Nous repartons enfin, et le paysage est toujours aussi chouette, avec en fond d'écran, courant du nord au sud, une série de montagnes de plus
en plus élevées dont les plus lointaines sont déjà (ou encore vu la saison) recouvertes de neige. Déjeuner appétissant de brochettes de mouton
sur galette afghane, et on repart. Là, le paysage devient dément : montagnes arides aux courbes douces, avec la rivière Kabul coulant tantôt
au fond d'une vallée verdoyante, tantôt au travers de gorges encaissées en un long ruban turquoise. Nous buvons sans cesse, tant l'air est
desséché.
Puis vers 16 h 30, c'est l'arrivée à Kabul, sur la place centrale. Aussitôt une nuée de coursiers tentent de nous traîner vers « leur » hôtel. Nous
en choisissons un qui en une petite demi-heure (!) nous conduit à un hôtel assez sympa, tranquille et bon marché (le bon choix, au pif). Là (est-
ce une chance ou pas?) nous retrouvons pas mal de concitoyens ; il est vrai que l’Afghanistan est devenu l'une des destinations fétiches de
français depuis les récits de Kessel en 1968. Il y en a deux couples fort sympathiques. On retrouve Guy pour manger à la « Little Lanterne »,
ordinaire et assez cher. Ce n'est pas ce soir que nous verrons les nuits de Kabul.
Dimanche 27 juin 1976, Kabul, Martine.
Lever tardif, déjeuner de croissants et thé dans le jardin de l'hôtel avec Guy et les français de l'hôtel.

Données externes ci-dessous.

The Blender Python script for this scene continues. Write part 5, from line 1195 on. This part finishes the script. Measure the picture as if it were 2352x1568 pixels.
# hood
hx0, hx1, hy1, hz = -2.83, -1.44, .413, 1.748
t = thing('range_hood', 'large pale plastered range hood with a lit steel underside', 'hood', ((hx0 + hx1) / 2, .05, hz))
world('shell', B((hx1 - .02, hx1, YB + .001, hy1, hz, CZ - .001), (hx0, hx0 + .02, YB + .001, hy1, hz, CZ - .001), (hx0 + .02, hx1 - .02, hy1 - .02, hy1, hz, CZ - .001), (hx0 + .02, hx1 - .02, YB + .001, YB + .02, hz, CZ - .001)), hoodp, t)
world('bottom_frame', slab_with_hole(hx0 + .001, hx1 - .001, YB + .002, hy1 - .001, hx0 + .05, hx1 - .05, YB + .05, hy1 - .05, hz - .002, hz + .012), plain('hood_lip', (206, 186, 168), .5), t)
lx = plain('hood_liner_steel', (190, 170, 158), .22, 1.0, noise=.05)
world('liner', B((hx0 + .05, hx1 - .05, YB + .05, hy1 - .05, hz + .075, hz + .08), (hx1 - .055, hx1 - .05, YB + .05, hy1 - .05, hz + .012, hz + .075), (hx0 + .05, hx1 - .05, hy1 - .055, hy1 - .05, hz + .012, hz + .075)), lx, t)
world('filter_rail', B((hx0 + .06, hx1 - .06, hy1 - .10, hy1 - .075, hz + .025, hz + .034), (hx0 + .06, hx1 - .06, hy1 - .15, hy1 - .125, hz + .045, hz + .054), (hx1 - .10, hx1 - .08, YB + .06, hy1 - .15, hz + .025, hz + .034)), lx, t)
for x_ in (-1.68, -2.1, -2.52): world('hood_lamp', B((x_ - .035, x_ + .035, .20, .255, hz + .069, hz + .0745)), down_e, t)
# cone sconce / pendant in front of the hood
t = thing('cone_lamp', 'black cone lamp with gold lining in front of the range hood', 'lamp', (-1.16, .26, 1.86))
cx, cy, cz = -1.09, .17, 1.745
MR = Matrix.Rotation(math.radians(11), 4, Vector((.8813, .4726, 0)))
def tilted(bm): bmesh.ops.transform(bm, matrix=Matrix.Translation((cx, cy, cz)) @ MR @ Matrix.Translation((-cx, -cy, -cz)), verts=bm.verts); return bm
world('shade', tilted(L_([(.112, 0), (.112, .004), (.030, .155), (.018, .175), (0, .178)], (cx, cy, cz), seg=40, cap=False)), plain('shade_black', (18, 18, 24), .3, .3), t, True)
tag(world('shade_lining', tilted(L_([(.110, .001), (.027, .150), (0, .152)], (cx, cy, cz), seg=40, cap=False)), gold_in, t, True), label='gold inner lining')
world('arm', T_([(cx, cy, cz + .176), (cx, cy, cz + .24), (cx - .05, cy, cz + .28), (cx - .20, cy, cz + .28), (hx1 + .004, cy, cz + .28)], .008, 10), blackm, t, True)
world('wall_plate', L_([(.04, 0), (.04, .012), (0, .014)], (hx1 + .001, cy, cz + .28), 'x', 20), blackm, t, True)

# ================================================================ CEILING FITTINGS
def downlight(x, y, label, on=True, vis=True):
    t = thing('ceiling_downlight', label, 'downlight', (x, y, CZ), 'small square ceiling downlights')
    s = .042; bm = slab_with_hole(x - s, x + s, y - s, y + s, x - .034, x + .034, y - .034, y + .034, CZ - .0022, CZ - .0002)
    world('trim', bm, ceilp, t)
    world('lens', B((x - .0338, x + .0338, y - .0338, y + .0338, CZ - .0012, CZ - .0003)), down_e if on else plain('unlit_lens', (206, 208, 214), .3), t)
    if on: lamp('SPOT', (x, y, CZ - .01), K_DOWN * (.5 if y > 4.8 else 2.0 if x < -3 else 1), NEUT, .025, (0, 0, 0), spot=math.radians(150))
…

Banque (on sait jamais!), puis balade dans le centre de Kabul et les rues commerçantes de la « ville afghane », car le quartier neuf où les
étrangers sont parqués ne regroupe que les commerces pour touristes. C'est fort intéressant. Curieusement, la ville ressemble aux villes
sahariennes : l'atmosphère voilée de sable fin et desséchante nous les rappelle sans cesse. Les maisons de terre escaladant les premières pentes,
les montagnes arides et neigeuses à l'horizon fond un décor grandiose à cette ville plutôt terne. Les Afghans sont accueillants et l'ambiance
générale semble plutôt décontractée, « cool » comme on commence à dire. {Ce qui, rétrospectivement semble assez surprenant, compte tenu
des convulsions que le pays vient de traverser. Sans parler de celles qu'il se prépare à affronter pour des décennies, et dont les prémisses sont
pour nous impalpables...}
Repas au steak-house : de très honnêtes spaghettis à la tomate : nous sommes bien sur la piste des routards !
Lundi 28 juin 76, Kabul, Martine
Lever toujours tardif, et discussion prolongée avec un français poète (selon lui), professant un individualisme forcené. Il est tout de même assez
sympa et touchant, et nous fait lire ses écrits nés sous l'emprise de la drogue (c'est pas de jeu), et ils sont ma foi pas mal du tout. Tout ça dans
l'intention de nous démontrer que la drogue peut décupler certaines possibilités cachées des individus... (pas révolutionnaire, comme idée!).